Records contained in a dataset:
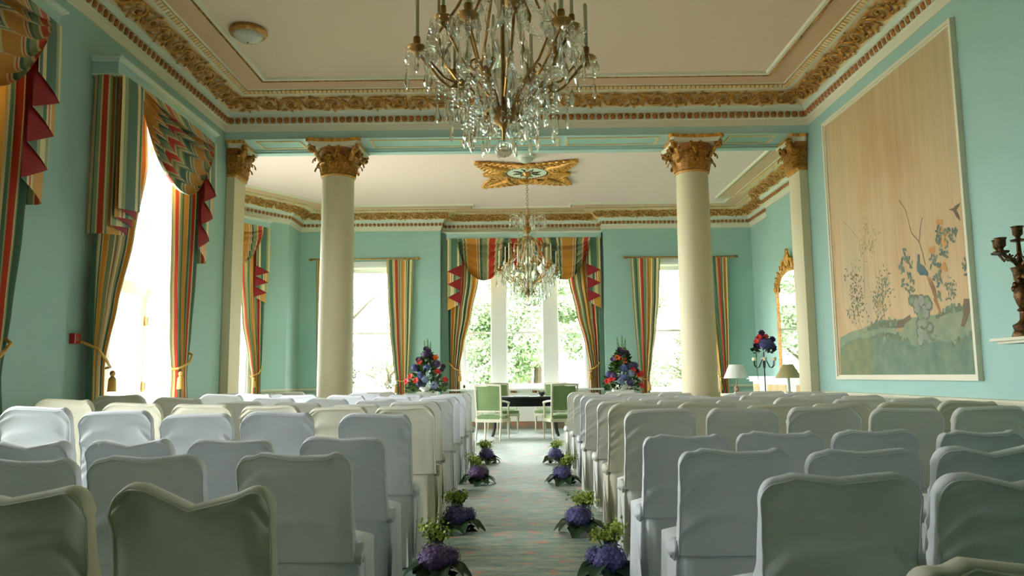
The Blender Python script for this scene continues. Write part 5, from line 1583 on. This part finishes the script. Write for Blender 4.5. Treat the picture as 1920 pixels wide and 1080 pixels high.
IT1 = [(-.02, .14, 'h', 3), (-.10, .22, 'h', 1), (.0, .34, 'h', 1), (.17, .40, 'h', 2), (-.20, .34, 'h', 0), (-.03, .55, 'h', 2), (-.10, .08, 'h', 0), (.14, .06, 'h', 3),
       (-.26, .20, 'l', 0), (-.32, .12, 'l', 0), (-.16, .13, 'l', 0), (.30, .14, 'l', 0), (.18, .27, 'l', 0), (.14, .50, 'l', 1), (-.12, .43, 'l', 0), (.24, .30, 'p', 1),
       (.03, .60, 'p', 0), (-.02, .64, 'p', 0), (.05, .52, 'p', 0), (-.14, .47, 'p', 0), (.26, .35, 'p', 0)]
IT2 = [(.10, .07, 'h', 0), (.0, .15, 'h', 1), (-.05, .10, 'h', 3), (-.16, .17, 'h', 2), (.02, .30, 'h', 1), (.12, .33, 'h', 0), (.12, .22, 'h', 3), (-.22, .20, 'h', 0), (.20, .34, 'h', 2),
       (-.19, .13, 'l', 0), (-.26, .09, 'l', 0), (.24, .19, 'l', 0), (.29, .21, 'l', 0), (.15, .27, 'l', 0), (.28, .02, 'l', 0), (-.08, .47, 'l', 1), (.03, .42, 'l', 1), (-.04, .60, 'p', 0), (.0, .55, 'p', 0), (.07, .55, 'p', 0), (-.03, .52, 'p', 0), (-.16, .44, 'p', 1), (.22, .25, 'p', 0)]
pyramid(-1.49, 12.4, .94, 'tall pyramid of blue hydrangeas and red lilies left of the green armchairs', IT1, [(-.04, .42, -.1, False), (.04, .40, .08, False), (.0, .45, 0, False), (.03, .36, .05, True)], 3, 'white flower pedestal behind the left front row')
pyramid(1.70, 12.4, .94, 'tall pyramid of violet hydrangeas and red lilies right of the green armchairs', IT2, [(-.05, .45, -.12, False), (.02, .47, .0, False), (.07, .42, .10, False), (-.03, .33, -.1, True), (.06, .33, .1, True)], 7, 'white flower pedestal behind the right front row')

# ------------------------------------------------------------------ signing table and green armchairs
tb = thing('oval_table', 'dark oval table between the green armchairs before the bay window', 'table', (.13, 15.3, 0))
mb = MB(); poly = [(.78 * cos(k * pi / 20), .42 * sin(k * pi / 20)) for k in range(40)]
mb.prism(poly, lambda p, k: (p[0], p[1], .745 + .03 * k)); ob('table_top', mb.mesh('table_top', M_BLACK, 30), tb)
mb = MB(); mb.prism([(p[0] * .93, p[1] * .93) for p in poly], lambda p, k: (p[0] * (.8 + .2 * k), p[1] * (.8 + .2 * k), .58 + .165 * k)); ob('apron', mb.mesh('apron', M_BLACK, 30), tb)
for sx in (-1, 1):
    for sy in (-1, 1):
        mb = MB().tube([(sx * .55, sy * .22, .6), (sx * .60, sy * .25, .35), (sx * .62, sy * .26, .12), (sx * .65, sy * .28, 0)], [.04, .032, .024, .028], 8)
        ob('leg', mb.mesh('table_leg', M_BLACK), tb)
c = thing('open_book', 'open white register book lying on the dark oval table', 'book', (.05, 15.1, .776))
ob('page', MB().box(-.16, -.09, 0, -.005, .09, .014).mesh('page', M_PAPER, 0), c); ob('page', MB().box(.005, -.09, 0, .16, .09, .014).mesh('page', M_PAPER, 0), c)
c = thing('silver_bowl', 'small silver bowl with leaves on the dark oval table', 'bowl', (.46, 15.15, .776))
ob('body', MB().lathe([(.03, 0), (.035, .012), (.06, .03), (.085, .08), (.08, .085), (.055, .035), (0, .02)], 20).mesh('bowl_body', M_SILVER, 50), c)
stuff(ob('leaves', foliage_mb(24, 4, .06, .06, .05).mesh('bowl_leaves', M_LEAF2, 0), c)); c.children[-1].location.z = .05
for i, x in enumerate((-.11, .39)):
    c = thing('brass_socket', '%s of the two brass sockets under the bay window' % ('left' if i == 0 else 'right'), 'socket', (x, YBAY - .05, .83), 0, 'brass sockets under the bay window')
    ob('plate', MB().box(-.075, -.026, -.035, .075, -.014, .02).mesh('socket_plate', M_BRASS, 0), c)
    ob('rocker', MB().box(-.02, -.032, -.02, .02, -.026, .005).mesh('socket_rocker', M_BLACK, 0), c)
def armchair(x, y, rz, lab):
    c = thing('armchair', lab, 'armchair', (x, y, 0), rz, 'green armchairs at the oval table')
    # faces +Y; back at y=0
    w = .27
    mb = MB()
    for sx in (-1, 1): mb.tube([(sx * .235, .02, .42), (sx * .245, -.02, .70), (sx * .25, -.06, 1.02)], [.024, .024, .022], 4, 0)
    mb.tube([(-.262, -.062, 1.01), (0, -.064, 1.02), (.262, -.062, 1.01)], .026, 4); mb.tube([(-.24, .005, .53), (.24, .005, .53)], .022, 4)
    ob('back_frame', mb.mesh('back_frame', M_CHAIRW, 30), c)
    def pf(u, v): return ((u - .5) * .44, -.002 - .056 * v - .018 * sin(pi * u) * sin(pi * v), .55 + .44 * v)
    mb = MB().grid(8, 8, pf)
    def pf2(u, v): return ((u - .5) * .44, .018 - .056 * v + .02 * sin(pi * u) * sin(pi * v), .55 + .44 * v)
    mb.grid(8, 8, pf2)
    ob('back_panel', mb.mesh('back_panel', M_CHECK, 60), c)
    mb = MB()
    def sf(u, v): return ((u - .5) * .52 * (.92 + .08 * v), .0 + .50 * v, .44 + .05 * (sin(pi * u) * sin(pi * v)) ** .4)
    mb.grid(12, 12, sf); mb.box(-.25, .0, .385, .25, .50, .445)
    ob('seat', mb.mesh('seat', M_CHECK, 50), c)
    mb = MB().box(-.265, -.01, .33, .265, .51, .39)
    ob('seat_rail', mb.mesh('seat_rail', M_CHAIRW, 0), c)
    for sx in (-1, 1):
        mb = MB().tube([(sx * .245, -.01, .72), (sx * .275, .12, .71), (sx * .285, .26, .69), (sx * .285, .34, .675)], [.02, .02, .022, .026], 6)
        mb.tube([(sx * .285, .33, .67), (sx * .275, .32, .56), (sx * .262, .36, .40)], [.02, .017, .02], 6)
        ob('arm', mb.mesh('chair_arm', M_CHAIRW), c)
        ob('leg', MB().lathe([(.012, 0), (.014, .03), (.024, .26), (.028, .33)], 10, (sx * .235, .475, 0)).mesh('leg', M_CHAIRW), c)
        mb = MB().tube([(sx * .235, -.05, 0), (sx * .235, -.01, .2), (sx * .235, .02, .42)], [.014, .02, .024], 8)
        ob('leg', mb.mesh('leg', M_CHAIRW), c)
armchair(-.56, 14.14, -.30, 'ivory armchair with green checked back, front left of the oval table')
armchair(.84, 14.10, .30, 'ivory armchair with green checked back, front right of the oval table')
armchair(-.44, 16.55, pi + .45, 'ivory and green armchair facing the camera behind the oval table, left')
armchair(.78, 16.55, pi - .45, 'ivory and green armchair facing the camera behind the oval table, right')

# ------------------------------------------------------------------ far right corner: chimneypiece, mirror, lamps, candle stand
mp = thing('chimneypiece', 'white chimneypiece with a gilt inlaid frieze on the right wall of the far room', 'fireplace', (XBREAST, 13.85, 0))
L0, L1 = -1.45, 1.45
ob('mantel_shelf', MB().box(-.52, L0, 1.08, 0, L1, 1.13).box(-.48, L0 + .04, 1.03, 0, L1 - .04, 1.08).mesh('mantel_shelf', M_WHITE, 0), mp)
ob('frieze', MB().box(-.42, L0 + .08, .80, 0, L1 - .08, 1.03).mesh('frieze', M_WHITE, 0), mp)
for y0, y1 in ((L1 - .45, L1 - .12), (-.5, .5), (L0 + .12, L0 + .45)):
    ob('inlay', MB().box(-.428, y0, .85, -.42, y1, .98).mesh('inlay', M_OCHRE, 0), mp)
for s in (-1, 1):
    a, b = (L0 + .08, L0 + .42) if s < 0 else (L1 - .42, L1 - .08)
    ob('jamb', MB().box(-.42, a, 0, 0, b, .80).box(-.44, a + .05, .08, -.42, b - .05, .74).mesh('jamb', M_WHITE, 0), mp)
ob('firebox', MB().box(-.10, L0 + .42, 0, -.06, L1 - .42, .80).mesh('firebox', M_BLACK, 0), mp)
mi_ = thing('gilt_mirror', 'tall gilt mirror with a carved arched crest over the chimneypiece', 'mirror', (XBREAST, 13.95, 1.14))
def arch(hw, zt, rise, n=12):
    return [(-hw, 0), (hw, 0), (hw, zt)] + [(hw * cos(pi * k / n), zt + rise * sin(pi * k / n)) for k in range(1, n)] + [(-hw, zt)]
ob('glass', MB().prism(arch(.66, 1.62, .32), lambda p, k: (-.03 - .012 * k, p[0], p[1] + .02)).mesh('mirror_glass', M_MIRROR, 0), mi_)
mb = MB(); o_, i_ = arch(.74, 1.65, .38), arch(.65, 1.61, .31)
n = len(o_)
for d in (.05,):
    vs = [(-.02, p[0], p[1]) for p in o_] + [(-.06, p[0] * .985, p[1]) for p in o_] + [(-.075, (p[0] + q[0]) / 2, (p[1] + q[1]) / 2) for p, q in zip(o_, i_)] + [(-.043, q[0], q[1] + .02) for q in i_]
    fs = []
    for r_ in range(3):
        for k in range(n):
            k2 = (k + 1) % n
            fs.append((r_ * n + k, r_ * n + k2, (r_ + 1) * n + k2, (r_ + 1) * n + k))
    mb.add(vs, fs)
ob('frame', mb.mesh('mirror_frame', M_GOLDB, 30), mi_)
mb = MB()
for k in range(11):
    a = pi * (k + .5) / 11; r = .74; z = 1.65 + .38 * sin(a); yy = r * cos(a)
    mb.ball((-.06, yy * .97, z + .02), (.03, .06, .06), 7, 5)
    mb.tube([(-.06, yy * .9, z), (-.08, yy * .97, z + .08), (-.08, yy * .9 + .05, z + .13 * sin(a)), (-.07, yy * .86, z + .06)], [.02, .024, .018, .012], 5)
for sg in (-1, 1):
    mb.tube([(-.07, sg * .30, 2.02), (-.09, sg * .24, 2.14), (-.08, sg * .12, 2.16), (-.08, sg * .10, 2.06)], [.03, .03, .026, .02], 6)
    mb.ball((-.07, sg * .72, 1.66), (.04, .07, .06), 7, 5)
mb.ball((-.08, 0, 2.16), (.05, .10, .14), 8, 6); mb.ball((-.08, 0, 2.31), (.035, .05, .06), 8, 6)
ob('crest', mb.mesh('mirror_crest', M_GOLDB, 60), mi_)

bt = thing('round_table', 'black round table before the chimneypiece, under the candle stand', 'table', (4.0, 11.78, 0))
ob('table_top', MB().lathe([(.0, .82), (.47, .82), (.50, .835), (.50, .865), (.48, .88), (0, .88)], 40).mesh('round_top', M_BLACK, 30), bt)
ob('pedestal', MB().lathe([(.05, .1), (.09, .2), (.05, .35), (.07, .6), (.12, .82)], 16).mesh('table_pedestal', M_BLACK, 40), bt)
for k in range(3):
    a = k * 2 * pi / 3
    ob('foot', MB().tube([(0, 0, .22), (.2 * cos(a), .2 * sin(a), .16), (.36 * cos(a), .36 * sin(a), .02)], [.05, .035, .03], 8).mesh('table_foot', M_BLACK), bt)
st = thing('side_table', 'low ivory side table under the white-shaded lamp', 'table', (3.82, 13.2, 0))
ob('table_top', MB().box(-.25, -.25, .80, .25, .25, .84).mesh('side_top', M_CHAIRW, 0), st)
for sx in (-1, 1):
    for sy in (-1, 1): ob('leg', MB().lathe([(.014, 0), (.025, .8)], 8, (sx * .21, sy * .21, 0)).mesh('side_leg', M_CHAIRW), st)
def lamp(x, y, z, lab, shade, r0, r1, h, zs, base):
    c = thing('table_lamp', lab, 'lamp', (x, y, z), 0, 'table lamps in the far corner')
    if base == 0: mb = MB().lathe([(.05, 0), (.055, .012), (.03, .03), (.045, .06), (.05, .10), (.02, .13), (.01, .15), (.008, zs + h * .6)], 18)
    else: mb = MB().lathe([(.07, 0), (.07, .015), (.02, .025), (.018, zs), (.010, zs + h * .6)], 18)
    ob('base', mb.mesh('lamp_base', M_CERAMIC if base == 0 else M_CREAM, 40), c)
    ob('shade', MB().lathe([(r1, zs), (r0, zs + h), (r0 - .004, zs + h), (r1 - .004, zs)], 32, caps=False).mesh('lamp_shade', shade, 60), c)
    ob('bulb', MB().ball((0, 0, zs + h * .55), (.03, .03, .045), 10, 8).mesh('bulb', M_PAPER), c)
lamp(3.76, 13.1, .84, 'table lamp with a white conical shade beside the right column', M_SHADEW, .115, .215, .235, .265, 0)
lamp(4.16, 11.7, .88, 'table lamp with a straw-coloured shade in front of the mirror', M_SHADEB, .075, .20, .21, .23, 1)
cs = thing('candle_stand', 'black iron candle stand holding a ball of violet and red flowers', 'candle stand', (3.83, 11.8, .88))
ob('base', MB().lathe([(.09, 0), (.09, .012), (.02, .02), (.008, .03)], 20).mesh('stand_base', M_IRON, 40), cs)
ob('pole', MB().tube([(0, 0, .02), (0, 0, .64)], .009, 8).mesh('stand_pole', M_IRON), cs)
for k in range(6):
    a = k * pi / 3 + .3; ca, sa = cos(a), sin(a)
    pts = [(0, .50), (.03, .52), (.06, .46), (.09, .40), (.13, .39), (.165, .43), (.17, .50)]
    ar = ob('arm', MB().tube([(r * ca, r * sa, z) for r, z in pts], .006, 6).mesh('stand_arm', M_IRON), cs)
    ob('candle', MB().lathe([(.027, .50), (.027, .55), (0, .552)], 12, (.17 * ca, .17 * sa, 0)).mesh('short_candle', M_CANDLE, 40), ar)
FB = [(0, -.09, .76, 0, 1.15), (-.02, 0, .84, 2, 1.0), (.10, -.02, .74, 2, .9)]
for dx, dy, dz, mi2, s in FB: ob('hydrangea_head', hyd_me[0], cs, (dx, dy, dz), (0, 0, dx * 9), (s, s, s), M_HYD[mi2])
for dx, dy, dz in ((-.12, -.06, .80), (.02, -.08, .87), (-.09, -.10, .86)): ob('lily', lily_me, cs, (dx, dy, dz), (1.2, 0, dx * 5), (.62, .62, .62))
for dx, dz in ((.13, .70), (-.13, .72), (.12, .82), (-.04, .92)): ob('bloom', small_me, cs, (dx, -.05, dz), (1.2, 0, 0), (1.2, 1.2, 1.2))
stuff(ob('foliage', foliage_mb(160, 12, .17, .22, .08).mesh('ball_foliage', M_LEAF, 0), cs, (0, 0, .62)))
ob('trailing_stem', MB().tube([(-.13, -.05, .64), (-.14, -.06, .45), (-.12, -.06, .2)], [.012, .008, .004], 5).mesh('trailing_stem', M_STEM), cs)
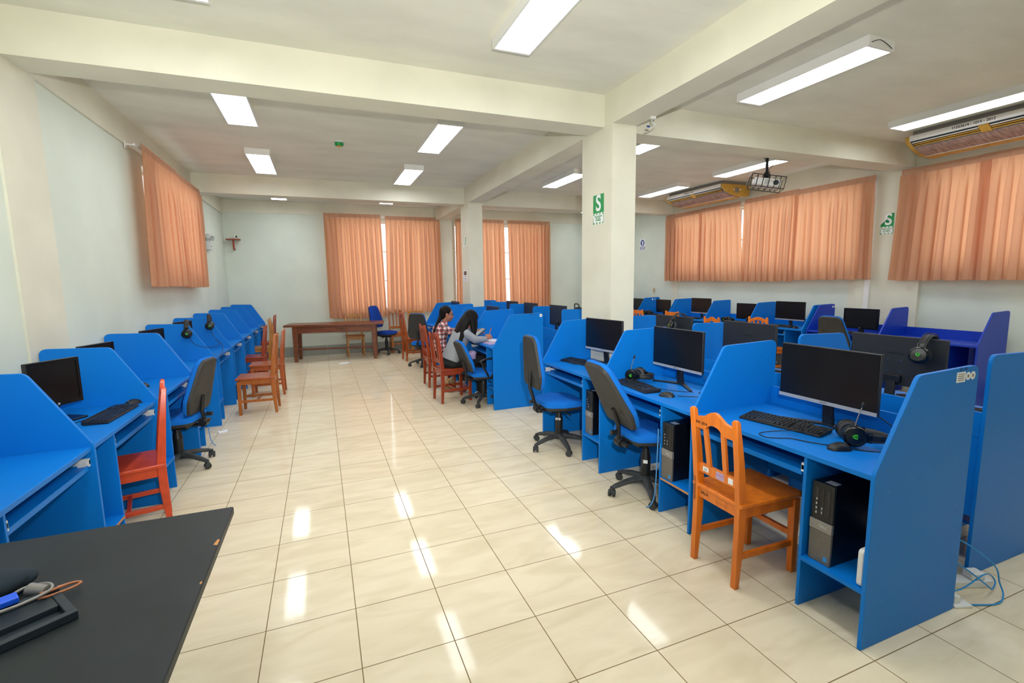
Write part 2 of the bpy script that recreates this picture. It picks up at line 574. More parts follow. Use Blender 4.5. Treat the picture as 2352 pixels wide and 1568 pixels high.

* **BRIEF**:
Only the lines from the top of the data through the line with "pyramid(1.70, 12.4, .94, 'tall" should be quoted, exactly and with both ends kept; skip the pictures.

* **TASK RESPONSE**:
The Blender Python script for this scene continues. Write part 5, from line 1583 on. This part finishes the script. Write for Blender 4.5. Treat the picture as 1920 pixels wide and 1080 pixels high.
IT1 = [(-.02, .14, 'h', 3), (-.10, .22, 'h', 1), (.0, .34, 'h', 1), (.17, .40, 'h', 2), (-.20, .34, 'h', 0), (-.03, .55, 'h', 2), (-.10, .08, 'h', 0), (.14, .06, 'h', 3),
       (-.26, .20, 'l', 0), (-.32, .12, 'l', 0), (-.16, .13, 'l', 0), (.30, .14, 'l', 0), (.18, .27, 'l', 0), (.14, .50, 'l', 1), (-.12, .43, 'l', 0), (.24, .30, 'p', 1),
       (.03, .60, 'p', 0), (-.02, .64, 'p', 0), (.05, .52, 'p', 0), (-.14, .47, 'p', 0), (.26, .35, 'p', 0)]
IT2 = [(.10, .07, 'h', 0), (.0, .15, 'h', 1), (-.05, .10, 'h', 3), (-.16, .17, 'h', 2), (.02, .30, 'h', 1), (.12, .33, 'h', 0), (.12, .22, 'h', 3), (-.22, .20, 'h', 0), (.20, .34, 'h', 2),
       (-.19, .13, 'l', 0), (-.26, .09, 'l', 0), (.24, .19, 'l', 0), (.29, .21, 'l', 0), (.15, .27, 'l', 0), (.28, .02, 'l', 0), (-.08, .47, 'l', 1), (.03, .42, 'l', 1), (-.04, .60, 'p', 0), (.0, .55, 'p', 0), (.07, .55, 'p', 0), (-.03, .52, 'p', 0), (-.16, .44, 'p', 1), (.22, .25, 'p', 0)]
pyramid(-1.49, 12.4, .94, 'tall pyramid of blue hydrangeas and red lilies left of the green armchairs', IT1, [(-.04, .42, -.1, False), (.04, .40, .08, False), (.0, .45, 0, False), (.03, .36, .05, True)], 3, 'white flower pedestal behind the left front row')
pyramid(1.70, 12.4, .94, 'tall pyramid of violet hydrangeas and red lilies right of the green armchairs', IT2, [(-.05, .45, -.12, False), (.02, .47, .0, False), (.07, .42, .10, False), (-.03, .33, -.1, True), (.06, .33, .1, True)], 7, 'white flower pedestal behind the right front row')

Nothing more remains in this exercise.